Recently determined lead-alpha and potassium-argon ages from northern southeastern Alaska indicate major plutonic events in the Paleozoic, Mesozoic, and Tertiary; in contrast, previous studies suggested that only one complex Jurassic and Cretaceous event occurred. The ages presented in this paper indicate the following Mesozoic and Tertiary plutonic events: Middle or Late Jurassic (144–164 m.y.); Early Cretaceous (103–117 m.y.); Eocene (42–48 m.y.); and Oligocene to Miocene (24–31 m.y.). The present data show no distinctive a real pattern for the Mesozoic plutons, but those of known Tertiary age are restricted to Baranof and Kruzof islands, a distribution that suggests a belt of Tertiary plutonism along the margin of the Pacific Ocean.

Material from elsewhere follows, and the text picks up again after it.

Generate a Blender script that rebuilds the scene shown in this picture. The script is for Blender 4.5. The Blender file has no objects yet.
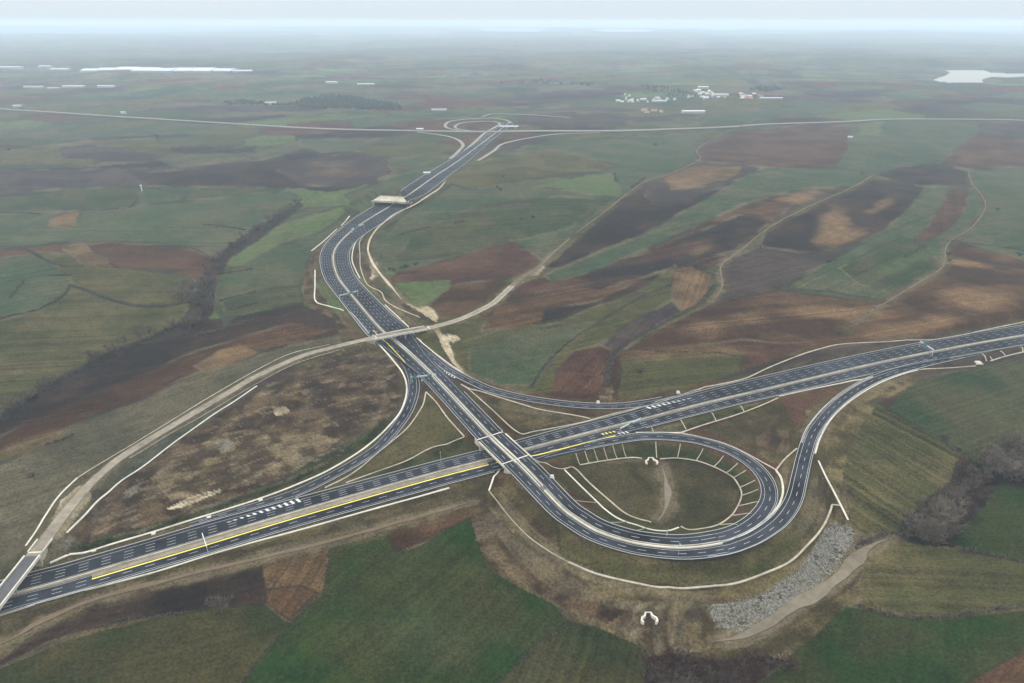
import bpy, math, random
import numpy as np
R = math.radians
rnd = random.Random(7)
C = bpy.context.scene.collection
scene = bpy.context.scene

# ------------------------------------------------------------------ camera, world, sun, exposure
H = 320.0
F = 692.0
PITCH = R(24.9)
cam_d = bpy.data.cameras.new('camera'); cam = bpy.data.objects.new('camera', cam_d); C.objects.link(cam)
cam.location = (0, 0, H); cam.rotation_euler = (R(90) - PITCH, 0, 0)
cam_d.sensor_width = 36; cam_d.lens = 36 * F / 1024; cam_d.clip_start = 1; cam_d.clip_end = 400000
scene.camera = cam
SUN_EL, SUN_AZ = R(34), R(-75)          # azimuth from +Y, clockwise
world = bpy.data.worlds.new('World'); scene.world = world; world.use_nodes = True
wn = world.node_tree; bg = wn.nodes['Background']
sky = wn.nodes.new('ShaderNodeTexSky'); sky.sky_type = 'NISHITA'; sky.sun_disc = False
sky.sun_elevation = SUN_EL; sky.sun_rotation = SUN_AZ; sky.altitude = 300
sky.air_density = 1.0; sky.dust_density = 3.0; sky.ozone_density = 1.5
hsv = wn.nodes.new('ShaderNodeHueSaturation'); hsv.inputs['Saturation'].default_value = 0.35
cloud = wn.nodes.new('ShaderNodeMixRGB'); cloud.inputs[0].default_value = 0.94
# overcast layer: pale at the horizon, brighter overhead, as overcast skies are
wtc = wn.nodes.new('ShaderNodeTexCoord'); wsep = wn.nodes.new('ShaderNodeSeparateXYZ'); wn.links.new(wtc.outputs['Generated'], wsep.inputs[0])
wmr = wn.nodes.new('ShaderNodeMapRange'); wmr.inputs['From Min'].default_value = 0; wmr.inputs['From Max'].default_value = 1
wmr.inputs['To Min'].default_value = 1.0; wmr.inputs['To Max'].default_value = 3.5; wn.links.new(wsep.outputs['Z'], wmr.inputs['Value'])
wns = wn.nodes.new('ShaderNodeTexNoise'); wns.inputs['Scale'].default_value = 2.2; wns.inputs['Detail'].default_value = 4
wmp = wn.nodes.new('ShaderNodeMapping'); wmp.inputs['Scale'].default_value = (1, 1, 9); wn.links.new(wtc.outputs['Generated'], wmp.inputs[0]); wn.links.new(wmp.outputs[0], wns.inputs['Vector'])
wcr = wn.nodes.new('ShaderNodeMixRGB'); wcr.inputs[1].default_value = (9.0, 10.4, 11.4, 1); wcr.inputs[2].default_value = (9.9, 11.0, 11.8, 1); wn.links.new(wns.outputs[0], wcr.inputs[0])
wsc = wn.nodes.new('ShaderNodeVectorMath'); wsc.operation = 'SCALE'; wzm = wn.nodes.new('ShaderNodeMixRGB'); wzm.inputs[2].default_value = (10.6, 10.8, 10.7, 1)   # greyer, warmer cloud overhead
wz2 = wn.nodes.new('ShaderNodeMapRange'); wz2.inputs['From Min'].default_value = .02; wz2.inputs['From Max'].default_value = .45; wn.links.new(wsep.outputs['Z'], wz2.inputs['Value']); wn.links.new(wz2.outputs[0], wzm.inputs[0])
wn.links.new(wcr.outputs[0], wzm.inputs[1]); wn.links.new(wzm.outputs[0], wsc.inputs[0]); wn.links.new(wmr.outputs[0], wsc.inputs['Scale'])
wn.links.new(wsc.outputs[0], cloud.inputs[2])
wn.links.new(sky.outputs[0], hsv.inputs['Color']); wn.links.new(hsv.outputs[0], cloud.inputs[1])
wn.links.new(cloud.outputs[0], bg.inputs[0]); bg.inputs[1].default_value = 0.1
sd = bpy.data.lights.new('sun', 'SUN'); sd.energy = 1.5; sd.angle = R(10); sd.color = (1, .92, .80)
sun = bpy.data.objects.new('sun', sd); C.objects.link(sun)
sun.rotation_euler = (R(90) - SUN_EL, 0, math.pi - SUN_AZ)
scene.view_settings.view_transform = 'Standard'; scene.view_settings.look = 'None'
scene.view_settings.gamma = 1; scene.view_settings.exposure = -0.34
scene.cycles.volume_bounces = 3
HAZE = 0.86e-4

# ------------------------------------------------------------------ camera geometry helpers
cp, sp = math.cos(PITCH), math.sin(PITCH)
def ray(px, py):
    u = np.asarray(px, float) - 512; v = np.asarray(py, float) - 341.5
    return u, F * cp - v * sp, -F * sp - v * cp
def on_plane(px, py, z=0.0):
    a, b, c = ray(px, py)
    t = (z - H) / c
    return a * t, b * t
def project(x, y, z):
    d = y * cp + (H - z) * sp
    up = y * sp - (H - z) * cp
    d = np.maximum(d, 1.0)
    return 512 + F * x / d, 341.5 - F * up / d

# ------------------------------------------------------------------ numpy noise
def _h(i, j, s):
    n = (i.astype(np.int64) * 374761393 + j.astype(np.int64) * 668265263 + s * 982451653) & 0xffffffff
    n = ((n ^ (n >> 13)) * 1274126177) & 0xffffffff
    n = (n ^ (n >> 16)) & 0xffffffff
    return n / 4294967295.0
def vnoise(x, y, s=0):
    i = np.floor(x); j = np.floor(y); fx = x - i; fy = y - j
    fx = fx * fx * (3 - 2 * fx); fy = fy * fy * (3 - 2 * fy)
    a = _h(i, j, s); b = _h(i + 1, j, s); c = _h(i, j + 1, s); d = _h(i + 1, j + 1, s)
    return (a * (1 - fx) + b * fx) * (1 - fy) + (c * (1 - fx) + d * fx) * fy
def fbm(x, y, s=0, o=4):
    t = 0; a = .5; n = 0
    for k in range(o):
        t = t + a * vnoise(x * 2 ** k + 17.3 * k, y * 2 ** k - 9.1 * k, s + k); n += a; a *= .5
    return t / n
def sst(e0, e1, x):
    t = np.clip((x - e0) / (e1 - e0), 0, 1); return t * t * (3 - 2 * t)
def in_poly(px, py, poly):
    p = np.array(poly, float); res = np.zeros(px.shape, bool)
    m = (px >= p[:, 0].min()) & (px <= p[:, 0].max()) & (py >= p[:, 1].min()) & (py <= p[:, 1].max())
    x = px[m]; y = py[m]; r = np.zeros(x.shape, bool)
    j = len(p) - 1
    for i in range(len(p)):
        if p[i, 1] != p[j, 1]:
            c = ((p[i, 1] > y) != (p[j, 1] > y)) & (x < (p[j, 0] - p[i, 0]) * (y - p[i, 1]) / (p[j, 1] - p[i, 1]) + p[i, 0])
            r ^= c
        j = i
    res[m] = r
    return res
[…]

Stratigraphic evidence and radiometric ages indicate that Baranof Island and possibly Chichagof Island have been uplifted several kilometers since Miocene time, whereas Admiralty Island to the east appears to have been relatively stable since Paleocene time. This movement apparently took place on the north-striking Chatham Strait fault, which separates the islands, and probably also had a large right-lateral component. Northwest-striking faults in Chichagof and Baranof islands were probably active during at least part of the movement on the Chatham Strait fault. Movement on one of the northwest-striking faults, the Patterson Bay fault of Baranof Island, took place some time between the Eocene and the Miocene and produced a 5-km, right-lateral separation.

The inferred uplift of Baranof Island relative to Admiralty Island is based on the present-day exposure on Baranof Island of mesozonal Tertiary plutons, which were probably intruded at a depth of several kilometers, contrasted with the present-day exposure on Admiralty Island of continental sedimentary and volcanic rocks that were being deposited near sea level during the Tertiary. The uplift of the Baranof Island plutons to the surface in post-Miocene time contrasts sharply with the stable or weakly negative tectonic conditions that have prevailed on Admiralty Island since the Paleocene.